Additionally, or alternatively, the computer-readable code may define a low-level description of integrated circuit components that embody concepts described herein, such as one or more netlists or integrated circuit layout definitions, including representations such as GDSII. The one or more netlists or other computer-readable representation of integrated circuit components may be generated by applying one or more logic synthesis processes to an RTL representation to generate definitions for use in fabrication of an apparatus embodying the invention. Alternatively, or additionally, the one or more logic synthesis processes can generate from the computer-readable code a bitstream to be loaded into a field programmable gate array (FPGA) to configure the FPGA to embody the described concepts. The FPGA may be deployed for the purposes of verification and test of the concepts prior to fabrication in an integrated circuit or the FPGA may be deployed in a product directly.

The computer-readable code may comprise a mix of code representations for fabrication of an apparatus, for example including a mix of one or more of an RTL representation, a netlist representation, or another computer-readable definition to be used in a semiconductor design and fabrication process to fabricate an apparatus embodying the invention. Alternatively, or additionally, the concept may be defined in a combination of a computer-readable definition to be used in a semiconductor design and fabrication process to fabricate an apparatus and computer-readable code defining instructions which are to be executed by the defined apparatus once fabricated.

Such computer-readable code can be disposed in any known transitory computer-readable medium (such as wired or wireless transmission of code over a network) or non-transitory computer-readable medium such as semiconductor, magnetic disk, or optical disc. An integrated circuit fabricated using the computer-readable code may comprise components such as one or more of a central processing unit, graphics processing unit, neural processing unit, digital signal processor or other components that individually or collectively embody the concept.

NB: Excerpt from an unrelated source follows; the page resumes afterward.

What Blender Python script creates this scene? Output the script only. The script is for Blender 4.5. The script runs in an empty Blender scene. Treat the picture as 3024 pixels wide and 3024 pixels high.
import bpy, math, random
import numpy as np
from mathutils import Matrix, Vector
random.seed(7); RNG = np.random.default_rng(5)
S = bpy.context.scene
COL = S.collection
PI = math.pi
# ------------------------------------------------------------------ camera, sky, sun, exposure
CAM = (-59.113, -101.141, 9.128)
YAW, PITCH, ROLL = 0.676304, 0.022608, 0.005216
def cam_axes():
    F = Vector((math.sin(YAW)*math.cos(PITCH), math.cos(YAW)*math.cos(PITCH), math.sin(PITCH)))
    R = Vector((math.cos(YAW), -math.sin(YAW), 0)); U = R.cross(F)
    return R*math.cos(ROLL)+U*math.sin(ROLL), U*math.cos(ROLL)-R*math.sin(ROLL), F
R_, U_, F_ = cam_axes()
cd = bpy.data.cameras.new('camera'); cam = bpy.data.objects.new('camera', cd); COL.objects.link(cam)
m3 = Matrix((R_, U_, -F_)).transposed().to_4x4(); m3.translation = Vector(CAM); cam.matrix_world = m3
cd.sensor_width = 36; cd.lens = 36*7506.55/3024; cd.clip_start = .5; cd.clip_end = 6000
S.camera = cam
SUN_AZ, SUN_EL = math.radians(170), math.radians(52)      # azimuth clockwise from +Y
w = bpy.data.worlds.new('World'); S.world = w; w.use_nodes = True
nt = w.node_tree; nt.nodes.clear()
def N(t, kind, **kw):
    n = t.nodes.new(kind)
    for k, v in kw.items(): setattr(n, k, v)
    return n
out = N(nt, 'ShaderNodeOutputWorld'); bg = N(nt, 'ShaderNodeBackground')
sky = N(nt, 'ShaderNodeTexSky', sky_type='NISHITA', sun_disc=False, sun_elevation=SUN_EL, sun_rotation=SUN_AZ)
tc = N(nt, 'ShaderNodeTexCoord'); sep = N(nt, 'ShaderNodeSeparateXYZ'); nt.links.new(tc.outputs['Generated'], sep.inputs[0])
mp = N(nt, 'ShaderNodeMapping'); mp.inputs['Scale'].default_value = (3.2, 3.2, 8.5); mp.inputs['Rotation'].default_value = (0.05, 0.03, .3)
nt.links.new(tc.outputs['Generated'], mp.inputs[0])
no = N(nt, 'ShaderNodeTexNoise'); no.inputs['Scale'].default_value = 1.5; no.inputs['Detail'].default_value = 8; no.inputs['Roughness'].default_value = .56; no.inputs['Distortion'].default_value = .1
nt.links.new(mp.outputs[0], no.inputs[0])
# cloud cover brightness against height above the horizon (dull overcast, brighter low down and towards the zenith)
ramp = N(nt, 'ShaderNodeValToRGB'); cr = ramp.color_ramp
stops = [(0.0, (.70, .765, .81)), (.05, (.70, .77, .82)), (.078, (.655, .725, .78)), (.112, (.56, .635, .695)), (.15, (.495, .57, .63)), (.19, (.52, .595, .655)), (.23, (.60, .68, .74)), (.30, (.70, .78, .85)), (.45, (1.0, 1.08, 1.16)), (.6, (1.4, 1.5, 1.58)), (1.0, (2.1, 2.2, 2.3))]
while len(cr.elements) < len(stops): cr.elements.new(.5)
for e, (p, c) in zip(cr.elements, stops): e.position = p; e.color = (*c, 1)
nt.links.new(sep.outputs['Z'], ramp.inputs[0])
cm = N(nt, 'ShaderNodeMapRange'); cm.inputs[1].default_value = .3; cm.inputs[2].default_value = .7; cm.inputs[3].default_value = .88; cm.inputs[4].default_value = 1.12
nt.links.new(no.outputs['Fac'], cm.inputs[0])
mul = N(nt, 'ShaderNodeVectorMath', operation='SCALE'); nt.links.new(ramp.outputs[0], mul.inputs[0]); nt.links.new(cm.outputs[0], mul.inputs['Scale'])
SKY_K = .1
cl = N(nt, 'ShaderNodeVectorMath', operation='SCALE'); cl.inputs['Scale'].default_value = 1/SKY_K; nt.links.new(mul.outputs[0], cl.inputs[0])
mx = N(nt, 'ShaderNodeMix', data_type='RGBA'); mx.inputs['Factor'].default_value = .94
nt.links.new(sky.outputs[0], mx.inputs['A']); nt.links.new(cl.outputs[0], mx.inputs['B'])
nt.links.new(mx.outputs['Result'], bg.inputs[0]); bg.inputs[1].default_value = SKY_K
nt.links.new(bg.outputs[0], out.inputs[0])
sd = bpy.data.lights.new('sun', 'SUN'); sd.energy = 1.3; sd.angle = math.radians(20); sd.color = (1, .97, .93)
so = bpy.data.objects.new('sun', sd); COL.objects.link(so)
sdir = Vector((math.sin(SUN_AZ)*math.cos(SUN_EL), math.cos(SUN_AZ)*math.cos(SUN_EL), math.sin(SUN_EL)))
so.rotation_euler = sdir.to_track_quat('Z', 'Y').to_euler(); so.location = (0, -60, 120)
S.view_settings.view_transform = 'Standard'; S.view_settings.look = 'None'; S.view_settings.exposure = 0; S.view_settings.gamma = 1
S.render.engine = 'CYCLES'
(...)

Various embodiments described herein are implemented using dedicated hardware, configurable hardware or programmed processors executing programming instructions that are broadly described in flow chart form that can be stored on any suitable electronic storage medium or transmitted over any suitable electronic communication medium. A combination of these elements may be used. Those skilled in the art will appreciate that the processes and mechanisms described above can be implemented in any number of variations without departing from the present disclosure. For example, the order of certain operations carried out can often be varied, additional operations can be added, or operations can be deleted, without departing from the present disclosure. Such variations are contemplated and considered equivalent.

The various representative embodiments, which have been described in detail herein, have been presented by way of example and not by way of limitation. It will be understood by those skilled in the art that various changes may be made in the form and details of the described embodiments resulting in equivalent embodiments that remain within the scope of the appended claims.